WHAT YOU ARE ASKED TO DO | Beginning with the first line of the entries below, quote each line until you reach and include the line with "from mathutils import Vector, Matrix".

[Rows from a 3D scene dataset]
- - -

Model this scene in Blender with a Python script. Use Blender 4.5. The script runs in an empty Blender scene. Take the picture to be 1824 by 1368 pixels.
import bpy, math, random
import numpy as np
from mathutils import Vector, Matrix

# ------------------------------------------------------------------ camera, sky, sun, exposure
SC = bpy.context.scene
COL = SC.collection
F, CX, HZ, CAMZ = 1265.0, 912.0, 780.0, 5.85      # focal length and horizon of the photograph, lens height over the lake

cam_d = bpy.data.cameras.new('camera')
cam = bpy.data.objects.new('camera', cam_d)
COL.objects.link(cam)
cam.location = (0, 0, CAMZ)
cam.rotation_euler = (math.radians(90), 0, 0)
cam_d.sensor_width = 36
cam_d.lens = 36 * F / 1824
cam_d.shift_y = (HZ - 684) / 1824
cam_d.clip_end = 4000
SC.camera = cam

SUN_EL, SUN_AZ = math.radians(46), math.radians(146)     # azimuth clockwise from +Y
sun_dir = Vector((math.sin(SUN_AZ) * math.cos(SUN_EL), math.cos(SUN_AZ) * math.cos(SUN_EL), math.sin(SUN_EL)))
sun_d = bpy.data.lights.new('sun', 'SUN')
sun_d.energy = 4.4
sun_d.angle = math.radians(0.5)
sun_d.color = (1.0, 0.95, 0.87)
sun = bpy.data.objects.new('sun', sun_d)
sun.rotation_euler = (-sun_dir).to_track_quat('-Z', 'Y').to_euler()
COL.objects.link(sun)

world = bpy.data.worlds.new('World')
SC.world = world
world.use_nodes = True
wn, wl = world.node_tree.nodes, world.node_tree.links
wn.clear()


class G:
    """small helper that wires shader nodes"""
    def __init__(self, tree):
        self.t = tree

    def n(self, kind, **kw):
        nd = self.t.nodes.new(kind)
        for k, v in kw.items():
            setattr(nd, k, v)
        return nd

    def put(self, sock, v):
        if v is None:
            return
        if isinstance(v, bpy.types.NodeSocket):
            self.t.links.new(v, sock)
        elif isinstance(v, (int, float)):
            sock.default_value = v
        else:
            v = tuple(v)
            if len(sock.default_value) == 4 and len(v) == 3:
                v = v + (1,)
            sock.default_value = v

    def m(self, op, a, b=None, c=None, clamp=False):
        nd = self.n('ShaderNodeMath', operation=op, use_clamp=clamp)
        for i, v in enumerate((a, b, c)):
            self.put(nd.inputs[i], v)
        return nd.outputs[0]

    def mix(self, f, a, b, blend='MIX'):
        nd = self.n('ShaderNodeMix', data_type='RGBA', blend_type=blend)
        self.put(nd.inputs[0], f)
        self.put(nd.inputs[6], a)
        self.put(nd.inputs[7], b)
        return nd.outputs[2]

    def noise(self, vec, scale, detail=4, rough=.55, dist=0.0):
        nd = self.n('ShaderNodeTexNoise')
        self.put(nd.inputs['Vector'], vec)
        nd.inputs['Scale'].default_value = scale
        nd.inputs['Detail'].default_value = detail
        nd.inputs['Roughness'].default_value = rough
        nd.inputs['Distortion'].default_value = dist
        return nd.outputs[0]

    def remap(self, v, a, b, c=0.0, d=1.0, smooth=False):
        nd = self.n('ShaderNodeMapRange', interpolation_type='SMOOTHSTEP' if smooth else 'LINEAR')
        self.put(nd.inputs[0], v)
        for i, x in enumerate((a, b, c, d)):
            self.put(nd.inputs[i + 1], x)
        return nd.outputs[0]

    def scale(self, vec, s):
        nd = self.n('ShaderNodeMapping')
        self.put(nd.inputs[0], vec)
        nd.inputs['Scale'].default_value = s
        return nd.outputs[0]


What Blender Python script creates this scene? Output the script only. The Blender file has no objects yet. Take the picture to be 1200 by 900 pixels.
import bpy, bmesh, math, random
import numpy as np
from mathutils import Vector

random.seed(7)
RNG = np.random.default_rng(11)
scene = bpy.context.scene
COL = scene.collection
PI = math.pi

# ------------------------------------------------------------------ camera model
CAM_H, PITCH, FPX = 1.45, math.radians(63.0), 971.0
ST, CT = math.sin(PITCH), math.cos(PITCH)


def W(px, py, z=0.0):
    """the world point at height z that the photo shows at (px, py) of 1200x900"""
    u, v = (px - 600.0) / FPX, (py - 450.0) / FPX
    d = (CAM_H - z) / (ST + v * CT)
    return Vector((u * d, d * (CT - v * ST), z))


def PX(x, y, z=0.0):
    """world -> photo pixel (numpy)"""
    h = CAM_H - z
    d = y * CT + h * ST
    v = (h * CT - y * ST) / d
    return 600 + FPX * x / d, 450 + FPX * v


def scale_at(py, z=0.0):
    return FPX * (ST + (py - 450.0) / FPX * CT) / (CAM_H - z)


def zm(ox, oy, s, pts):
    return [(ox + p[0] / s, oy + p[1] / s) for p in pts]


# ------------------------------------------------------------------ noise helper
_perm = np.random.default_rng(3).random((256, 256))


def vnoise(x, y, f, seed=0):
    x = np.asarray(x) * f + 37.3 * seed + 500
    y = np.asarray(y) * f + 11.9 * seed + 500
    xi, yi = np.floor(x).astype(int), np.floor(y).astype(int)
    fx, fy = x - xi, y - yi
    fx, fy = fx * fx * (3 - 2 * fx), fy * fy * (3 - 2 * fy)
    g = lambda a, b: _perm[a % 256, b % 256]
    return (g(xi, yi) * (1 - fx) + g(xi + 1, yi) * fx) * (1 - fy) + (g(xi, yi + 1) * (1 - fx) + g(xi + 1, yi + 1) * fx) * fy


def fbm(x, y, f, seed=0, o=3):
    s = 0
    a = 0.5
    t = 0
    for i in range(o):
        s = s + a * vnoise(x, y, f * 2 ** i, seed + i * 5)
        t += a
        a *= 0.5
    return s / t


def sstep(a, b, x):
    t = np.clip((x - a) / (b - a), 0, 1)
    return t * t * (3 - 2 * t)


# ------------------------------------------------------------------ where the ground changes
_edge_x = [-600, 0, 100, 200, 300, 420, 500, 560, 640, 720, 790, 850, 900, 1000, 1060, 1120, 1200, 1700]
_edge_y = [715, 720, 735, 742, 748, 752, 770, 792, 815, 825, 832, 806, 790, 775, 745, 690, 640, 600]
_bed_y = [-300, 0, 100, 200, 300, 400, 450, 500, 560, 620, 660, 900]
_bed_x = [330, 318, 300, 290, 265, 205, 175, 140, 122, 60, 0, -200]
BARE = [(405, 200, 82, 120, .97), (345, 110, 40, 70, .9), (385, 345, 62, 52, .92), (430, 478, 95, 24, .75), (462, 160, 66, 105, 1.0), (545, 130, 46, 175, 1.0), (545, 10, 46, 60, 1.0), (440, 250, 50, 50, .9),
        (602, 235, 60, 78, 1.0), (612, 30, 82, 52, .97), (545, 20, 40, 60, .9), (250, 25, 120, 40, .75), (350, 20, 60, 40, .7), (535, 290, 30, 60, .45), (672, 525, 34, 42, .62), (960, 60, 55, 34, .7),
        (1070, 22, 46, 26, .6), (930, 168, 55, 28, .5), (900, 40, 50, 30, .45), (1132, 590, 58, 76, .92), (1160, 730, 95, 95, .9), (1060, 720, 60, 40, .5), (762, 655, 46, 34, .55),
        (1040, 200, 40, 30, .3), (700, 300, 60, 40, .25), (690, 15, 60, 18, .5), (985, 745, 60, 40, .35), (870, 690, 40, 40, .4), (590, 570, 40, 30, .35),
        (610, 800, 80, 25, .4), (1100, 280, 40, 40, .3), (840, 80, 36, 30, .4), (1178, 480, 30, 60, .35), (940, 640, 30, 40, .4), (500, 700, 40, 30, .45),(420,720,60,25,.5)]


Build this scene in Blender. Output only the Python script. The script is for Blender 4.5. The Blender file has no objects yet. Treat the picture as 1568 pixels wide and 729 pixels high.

- - -

THE REPLY |
Model this scene in Blender with a Python script. Use Blender 4.5. The script runs in an empty Blender scene. Take the picture to be 1824 by 1368 pixels.
import bpy, math, random
import numpy as np
from mathutils import Vector, Matrix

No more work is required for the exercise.